Tattoo is a practice that is thousands of years old, appearing in virtually every corner of the world. Since the rise and expansion of organized nation states, it has often been subject to negative judgments, identified with a primitive cultural level, low social status, or even criminality. This article provides a brief overview of the history of tattoo, identifying associated cultural complexes and considering factors in the contemporary resurgence of tattoo's popularity. Against this backdrop, a qualitative study of a group of contemporary tattoo wearers is presented. Selected tattoos are reproduced and examined in detail from a psychological perspective, along with the wearers' own accounts of their motivations and experiences.
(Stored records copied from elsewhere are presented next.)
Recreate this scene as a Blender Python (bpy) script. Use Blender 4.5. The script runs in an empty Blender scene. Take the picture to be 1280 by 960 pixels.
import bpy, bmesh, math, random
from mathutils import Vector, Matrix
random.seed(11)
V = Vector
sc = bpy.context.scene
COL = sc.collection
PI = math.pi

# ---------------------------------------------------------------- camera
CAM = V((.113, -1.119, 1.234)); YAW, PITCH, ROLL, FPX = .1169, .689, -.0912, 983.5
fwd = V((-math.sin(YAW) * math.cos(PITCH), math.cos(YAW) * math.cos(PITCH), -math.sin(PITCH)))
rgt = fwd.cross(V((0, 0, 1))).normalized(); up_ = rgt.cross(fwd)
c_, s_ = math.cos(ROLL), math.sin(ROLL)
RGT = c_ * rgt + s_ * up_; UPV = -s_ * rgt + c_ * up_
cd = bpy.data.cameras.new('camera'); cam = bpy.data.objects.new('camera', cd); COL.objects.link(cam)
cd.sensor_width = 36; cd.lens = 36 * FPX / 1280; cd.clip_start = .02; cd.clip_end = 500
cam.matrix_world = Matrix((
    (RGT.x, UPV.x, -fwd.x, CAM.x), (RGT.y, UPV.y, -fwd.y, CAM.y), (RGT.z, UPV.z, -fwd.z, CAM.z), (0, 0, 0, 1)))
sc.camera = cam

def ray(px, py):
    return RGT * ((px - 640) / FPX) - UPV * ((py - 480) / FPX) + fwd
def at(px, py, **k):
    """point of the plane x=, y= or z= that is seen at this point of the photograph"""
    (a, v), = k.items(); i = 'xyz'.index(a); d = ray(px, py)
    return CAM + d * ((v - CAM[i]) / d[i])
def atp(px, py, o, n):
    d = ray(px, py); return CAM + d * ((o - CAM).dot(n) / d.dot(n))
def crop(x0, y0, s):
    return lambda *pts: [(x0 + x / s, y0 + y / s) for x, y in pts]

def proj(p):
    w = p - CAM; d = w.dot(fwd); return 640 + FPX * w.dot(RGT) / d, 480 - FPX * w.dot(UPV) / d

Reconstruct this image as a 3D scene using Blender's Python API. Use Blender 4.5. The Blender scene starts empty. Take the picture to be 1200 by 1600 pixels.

From these accounts emerge five basic themes: self-empowerment, identification with a group, memorialization, “a message to oneself,” and the transformation of pain into beauty. Broader consideration is then given to different levels of meaning that a tattoo may carry for the wearer, working from examples of a particular motif often chosen: that of birds. Previous authors have pathologized wearers as masochistic, due to the pain involved in receiving a tattoo. Others tend to view tattoo as purely ornamental in function. The purpose of this article is to balance the picture by remaining open to tattoo as an expression of psyche. The emerging story is one in which choosing, receiving, and wearing a tattoo can be part of living a symbolic life.